In spring 2017, the University Library of the Norwegian University of Science and Technology (NTNU) launched VIKO, the redesigned tool for fostering information literacy and academic writing skills.

The digital and technological development as well as new requirements for information literacy and academic writing skills have made it necessary to revise this tool.

A working group at NTNU University Library developed and carried out an electronic survey to map specific needs of students, teachers, and researchers. We involved our users in developing our information literacy tool in order to give them a more useful user experience. We asked the following questions: Is information about academic writing something you need? Where do you go to find information about this? What kind of content do you desire? The answers suggested that “Yes!” this was something both students and teachers wanted. They were eager to get all the information they needed in their studies in one place.
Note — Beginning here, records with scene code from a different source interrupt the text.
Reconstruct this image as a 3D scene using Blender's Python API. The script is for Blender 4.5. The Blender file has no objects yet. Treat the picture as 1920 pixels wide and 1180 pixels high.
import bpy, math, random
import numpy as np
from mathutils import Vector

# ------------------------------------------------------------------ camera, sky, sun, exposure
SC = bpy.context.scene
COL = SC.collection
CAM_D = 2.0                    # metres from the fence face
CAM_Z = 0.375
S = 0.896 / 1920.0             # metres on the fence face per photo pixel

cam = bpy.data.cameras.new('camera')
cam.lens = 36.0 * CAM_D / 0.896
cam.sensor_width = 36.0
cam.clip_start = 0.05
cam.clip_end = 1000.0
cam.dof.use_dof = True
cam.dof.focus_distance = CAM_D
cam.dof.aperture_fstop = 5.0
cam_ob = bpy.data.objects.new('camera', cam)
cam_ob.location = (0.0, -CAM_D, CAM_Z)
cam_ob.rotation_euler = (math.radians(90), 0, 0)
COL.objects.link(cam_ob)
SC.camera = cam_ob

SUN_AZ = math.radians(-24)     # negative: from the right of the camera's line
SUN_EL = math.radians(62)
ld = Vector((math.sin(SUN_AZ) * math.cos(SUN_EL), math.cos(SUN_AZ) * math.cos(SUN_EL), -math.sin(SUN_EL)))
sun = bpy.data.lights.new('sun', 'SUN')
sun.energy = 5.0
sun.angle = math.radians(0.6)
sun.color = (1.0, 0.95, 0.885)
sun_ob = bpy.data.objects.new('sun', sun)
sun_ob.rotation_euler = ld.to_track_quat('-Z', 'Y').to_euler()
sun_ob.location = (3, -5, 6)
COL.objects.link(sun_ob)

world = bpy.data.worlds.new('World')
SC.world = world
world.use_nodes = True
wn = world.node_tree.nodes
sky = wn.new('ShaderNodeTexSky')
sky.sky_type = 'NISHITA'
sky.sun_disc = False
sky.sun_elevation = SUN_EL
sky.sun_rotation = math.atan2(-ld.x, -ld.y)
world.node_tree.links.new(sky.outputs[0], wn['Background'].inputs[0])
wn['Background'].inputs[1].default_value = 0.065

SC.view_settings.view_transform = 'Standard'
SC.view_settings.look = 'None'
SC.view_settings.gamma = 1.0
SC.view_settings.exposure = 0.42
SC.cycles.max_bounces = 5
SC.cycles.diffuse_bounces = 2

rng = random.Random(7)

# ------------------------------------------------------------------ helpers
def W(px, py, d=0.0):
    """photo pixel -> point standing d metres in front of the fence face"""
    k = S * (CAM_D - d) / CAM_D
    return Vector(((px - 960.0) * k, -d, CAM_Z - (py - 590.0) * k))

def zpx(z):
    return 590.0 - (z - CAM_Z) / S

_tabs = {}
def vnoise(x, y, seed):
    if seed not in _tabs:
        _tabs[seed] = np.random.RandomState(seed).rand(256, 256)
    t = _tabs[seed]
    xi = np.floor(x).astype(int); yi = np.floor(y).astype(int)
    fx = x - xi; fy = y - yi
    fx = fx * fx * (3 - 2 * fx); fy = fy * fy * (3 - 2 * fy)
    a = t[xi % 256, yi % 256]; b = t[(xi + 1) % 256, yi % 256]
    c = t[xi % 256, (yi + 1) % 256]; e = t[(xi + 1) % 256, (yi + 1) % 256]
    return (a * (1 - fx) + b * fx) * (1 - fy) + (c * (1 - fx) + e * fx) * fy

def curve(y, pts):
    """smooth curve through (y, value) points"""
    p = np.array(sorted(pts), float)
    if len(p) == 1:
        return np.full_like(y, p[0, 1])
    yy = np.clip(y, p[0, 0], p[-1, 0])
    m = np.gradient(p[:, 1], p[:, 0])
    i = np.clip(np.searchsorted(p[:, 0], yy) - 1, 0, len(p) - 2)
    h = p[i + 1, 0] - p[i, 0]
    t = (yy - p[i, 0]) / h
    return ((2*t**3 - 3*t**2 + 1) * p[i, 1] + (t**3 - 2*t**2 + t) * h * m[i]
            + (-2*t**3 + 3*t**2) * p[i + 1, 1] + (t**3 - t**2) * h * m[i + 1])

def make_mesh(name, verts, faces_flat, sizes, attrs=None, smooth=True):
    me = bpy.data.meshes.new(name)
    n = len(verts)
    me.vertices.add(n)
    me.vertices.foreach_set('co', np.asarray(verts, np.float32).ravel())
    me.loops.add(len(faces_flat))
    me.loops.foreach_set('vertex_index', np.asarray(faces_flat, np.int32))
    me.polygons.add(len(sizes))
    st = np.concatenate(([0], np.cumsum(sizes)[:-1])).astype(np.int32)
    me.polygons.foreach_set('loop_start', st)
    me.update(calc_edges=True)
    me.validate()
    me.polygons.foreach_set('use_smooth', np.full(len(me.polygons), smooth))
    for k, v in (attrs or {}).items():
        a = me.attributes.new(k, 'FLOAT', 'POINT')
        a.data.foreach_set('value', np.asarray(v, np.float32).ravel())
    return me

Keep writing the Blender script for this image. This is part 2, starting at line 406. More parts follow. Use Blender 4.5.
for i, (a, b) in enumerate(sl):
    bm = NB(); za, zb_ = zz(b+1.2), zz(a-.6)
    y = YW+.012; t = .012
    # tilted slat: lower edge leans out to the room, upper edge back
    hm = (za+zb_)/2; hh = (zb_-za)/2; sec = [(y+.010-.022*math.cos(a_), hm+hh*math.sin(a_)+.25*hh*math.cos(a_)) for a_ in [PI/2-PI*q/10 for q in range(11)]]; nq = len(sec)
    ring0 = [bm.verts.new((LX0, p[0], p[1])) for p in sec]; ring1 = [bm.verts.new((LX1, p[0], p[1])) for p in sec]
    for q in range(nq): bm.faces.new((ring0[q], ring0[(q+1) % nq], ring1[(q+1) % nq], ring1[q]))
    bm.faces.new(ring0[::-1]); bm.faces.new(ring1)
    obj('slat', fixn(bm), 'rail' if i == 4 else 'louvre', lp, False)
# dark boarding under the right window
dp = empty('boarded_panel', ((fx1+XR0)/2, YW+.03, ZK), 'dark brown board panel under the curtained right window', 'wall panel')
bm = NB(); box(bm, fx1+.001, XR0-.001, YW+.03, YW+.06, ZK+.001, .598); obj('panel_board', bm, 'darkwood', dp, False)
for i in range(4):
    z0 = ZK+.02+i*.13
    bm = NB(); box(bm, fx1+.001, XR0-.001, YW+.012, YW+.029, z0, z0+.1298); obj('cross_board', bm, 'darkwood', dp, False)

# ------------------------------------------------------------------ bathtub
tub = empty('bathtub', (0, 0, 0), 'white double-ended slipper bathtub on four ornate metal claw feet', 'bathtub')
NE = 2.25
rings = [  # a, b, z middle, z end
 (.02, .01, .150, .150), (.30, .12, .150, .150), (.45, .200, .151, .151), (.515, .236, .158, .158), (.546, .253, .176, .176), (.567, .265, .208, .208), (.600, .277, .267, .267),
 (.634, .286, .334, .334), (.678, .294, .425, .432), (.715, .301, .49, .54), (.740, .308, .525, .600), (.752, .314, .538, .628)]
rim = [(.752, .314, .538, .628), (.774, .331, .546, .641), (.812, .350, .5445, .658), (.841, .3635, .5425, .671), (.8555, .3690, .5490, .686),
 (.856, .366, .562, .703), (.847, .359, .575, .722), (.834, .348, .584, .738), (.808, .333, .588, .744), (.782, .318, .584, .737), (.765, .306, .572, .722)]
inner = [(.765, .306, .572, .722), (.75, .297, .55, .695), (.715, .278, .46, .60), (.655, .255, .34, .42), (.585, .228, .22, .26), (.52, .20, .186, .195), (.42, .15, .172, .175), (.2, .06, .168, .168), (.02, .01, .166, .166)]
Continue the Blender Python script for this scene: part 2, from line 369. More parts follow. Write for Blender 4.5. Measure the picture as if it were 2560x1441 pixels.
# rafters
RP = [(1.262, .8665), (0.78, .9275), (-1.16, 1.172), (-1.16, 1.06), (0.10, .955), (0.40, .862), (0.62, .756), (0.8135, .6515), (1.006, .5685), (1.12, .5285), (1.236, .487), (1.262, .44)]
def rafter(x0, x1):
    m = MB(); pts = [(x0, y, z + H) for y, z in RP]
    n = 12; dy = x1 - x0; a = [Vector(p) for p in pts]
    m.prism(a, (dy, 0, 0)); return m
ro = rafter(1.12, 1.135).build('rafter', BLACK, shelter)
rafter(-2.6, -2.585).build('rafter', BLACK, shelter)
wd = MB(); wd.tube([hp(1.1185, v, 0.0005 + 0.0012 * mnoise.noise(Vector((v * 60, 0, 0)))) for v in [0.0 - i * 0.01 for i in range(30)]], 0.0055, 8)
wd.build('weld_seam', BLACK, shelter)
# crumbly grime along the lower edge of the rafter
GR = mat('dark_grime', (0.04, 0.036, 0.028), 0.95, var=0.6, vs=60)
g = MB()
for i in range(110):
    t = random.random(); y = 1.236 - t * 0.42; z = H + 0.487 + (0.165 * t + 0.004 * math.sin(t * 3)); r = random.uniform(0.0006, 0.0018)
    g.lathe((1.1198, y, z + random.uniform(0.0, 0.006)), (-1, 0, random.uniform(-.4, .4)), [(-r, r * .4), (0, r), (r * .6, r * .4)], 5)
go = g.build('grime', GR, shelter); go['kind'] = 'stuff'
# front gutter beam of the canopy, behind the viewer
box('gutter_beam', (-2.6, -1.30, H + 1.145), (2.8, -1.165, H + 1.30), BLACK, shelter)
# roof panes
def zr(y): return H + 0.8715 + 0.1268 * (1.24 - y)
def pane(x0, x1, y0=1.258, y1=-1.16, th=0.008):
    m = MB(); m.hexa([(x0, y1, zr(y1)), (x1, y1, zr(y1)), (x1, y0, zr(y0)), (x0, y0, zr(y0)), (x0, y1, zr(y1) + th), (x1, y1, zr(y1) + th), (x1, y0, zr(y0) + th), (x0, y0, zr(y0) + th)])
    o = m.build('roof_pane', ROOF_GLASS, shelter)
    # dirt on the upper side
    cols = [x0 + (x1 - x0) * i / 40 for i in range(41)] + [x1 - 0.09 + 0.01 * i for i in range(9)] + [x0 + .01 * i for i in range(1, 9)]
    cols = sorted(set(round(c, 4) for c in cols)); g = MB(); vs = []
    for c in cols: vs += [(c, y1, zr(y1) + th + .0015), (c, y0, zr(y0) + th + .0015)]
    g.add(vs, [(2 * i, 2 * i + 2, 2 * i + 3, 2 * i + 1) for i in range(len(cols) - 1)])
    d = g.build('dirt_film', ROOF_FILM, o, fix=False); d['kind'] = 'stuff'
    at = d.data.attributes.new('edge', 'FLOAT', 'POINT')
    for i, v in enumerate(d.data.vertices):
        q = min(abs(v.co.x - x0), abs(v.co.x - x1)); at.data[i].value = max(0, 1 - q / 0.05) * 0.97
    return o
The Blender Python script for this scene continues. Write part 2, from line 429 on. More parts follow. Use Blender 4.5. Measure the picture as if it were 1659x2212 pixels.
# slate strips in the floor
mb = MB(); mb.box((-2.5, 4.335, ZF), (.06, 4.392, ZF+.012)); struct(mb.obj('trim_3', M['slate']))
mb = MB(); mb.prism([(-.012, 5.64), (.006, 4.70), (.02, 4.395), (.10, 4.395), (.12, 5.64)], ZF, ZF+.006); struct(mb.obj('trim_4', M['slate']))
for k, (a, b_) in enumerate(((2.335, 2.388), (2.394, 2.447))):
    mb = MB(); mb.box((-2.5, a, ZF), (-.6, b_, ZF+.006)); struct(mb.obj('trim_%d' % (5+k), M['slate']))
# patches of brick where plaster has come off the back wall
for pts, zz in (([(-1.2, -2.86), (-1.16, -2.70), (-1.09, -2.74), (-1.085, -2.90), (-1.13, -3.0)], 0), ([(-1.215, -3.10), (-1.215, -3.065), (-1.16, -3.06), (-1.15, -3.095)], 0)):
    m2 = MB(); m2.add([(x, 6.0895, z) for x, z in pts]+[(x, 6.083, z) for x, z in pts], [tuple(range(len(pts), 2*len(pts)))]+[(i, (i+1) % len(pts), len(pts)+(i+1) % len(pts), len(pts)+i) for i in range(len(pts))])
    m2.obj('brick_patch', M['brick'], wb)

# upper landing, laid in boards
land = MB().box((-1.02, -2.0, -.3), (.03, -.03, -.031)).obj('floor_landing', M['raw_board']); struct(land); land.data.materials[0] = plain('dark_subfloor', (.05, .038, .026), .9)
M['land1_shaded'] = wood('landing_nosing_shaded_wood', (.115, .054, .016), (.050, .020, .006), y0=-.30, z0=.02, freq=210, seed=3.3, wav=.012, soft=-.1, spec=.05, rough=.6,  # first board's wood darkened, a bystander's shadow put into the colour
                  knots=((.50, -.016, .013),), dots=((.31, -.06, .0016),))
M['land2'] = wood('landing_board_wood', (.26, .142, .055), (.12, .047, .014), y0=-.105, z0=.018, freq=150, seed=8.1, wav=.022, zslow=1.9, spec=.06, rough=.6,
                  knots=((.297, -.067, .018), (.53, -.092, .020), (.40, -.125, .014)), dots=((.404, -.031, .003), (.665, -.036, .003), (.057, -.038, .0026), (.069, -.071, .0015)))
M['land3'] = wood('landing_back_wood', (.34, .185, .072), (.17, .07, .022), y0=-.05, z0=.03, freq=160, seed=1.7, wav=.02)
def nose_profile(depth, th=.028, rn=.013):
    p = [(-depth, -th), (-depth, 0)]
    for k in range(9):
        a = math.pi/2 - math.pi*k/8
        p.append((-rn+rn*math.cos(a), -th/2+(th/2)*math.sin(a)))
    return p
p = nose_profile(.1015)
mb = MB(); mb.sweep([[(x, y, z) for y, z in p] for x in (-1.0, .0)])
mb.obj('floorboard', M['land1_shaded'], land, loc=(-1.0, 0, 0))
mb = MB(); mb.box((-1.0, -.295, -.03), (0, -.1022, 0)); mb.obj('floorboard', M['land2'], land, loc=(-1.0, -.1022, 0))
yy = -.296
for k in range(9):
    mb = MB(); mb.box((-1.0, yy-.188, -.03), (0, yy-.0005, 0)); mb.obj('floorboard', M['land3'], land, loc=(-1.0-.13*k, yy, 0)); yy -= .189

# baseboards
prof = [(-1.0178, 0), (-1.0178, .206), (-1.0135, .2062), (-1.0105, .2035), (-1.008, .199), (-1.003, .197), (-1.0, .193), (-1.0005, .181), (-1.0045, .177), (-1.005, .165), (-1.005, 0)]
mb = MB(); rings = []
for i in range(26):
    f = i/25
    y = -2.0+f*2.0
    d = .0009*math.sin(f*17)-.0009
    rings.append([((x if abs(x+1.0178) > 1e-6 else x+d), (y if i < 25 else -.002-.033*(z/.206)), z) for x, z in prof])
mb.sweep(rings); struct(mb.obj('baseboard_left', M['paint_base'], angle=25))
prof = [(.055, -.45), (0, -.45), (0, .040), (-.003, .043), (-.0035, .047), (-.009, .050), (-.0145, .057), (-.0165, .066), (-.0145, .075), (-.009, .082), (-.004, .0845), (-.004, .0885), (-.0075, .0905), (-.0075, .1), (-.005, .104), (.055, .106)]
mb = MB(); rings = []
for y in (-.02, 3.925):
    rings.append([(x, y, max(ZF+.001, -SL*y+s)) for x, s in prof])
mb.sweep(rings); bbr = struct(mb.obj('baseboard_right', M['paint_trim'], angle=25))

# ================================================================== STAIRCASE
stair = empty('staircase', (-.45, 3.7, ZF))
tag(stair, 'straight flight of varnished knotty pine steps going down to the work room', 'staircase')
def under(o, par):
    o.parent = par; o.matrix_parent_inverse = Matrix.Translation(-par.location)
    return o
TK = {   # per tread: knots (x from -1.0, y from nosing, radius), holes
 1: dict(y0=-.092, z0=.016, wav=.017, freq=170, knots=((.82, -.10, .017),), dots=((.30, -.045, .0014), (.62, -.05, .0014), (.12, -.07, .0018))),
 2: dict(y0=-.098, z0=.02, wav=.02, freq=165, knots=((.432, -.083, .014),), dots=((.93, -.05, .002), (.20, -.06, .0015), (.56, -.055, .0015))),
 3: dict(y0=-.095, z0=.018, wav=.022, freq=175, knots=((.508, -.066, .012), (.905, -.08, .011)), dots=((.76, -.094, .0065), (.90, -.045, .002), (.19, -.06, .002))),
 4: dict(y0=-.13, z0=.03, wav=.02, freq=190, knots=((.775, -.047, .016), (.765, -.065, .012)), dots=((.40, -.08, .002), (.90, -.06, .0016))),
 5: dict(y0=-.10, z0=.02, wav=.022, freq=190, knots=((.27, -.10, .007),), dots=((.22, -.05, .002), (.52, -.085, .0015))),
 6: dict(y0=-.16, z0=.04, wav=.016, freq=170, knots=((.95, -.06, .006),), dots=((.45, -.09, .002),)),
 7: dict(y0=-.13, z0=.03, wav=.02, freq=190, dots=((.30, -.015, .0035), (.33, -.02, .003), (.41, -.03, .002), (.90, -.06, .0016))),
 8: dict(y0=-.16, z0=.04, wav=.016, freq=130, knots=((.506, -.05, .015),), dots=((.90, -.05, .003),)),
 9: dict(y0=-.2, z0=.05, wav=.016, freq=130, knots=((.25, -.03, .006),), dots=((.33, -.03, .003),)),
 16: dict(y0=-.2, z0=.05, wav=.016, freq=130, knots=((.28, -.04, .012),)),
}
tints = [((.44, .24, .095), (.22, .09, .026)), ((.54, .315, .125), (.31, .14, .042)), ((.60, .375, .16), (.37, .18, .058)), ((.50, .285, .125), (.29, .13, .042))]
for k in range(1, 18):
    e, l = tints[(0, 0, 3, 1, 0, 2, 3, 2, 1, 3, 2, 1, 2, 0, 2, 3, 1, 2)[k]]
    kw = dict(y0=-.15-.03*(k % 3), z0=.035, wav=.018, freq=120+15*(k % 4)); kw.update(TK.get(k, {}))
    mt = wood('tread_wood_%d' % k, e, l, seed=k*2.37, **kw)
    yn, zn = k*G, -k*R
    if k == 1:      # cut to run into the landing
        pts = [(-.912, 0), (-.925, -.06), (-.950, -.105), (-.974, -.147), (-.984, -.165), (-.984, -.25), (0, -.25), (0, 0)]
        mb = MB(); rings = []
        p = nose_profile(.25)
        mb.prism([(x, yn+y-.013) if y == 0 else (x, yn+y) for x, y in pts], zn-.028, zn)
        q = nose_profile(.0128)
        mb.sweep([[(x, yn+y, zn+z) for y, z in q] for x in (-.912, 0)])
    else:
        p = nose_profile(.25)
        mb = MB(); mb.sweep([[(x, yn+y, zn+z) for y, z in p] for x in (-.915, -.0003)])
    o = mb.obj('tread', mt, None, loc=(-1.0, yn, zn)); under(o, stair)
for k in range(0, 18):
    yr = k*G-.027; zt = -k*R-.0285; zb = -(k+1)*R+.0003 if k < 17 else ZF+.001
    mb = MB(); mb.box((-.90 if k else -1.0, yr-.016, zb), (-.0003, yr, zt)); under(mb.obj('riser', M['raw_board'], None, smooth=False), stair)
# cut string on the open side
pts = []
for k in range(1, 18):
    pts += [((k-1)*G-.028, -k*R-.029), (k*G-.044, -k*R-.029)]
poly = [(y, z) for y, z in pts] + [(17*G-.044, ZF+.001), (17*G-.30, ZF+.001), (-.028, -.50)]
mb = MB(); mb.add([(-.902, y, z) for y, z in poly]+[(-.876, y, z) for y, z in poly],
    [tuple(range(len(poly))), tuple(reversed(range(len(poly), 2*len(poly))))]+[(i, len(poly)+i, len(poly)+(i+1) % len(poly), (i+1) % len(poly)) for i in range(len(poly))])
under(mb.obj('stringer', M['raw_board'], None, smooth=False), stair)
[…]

Results of this survey and additional depth interviews with students and staff have been the starting point for both the updated content and the new graphical design of VIKO. To accommodate the wish of having all information in one place, all content is now placed on the University Intranet together with all other information relevant for the students. A page listing relevant topics helps students navigate in the content relating to academic writing.

The content of the redesigned tool is structured into four topics: defining a research topic, finding sources, structuring your text, and using and citing sources. We know that people have different ways of learning, so offering content for different learning styles like visual learning, auditory learning, and read/write learning will contribute to improving the learning outcomes.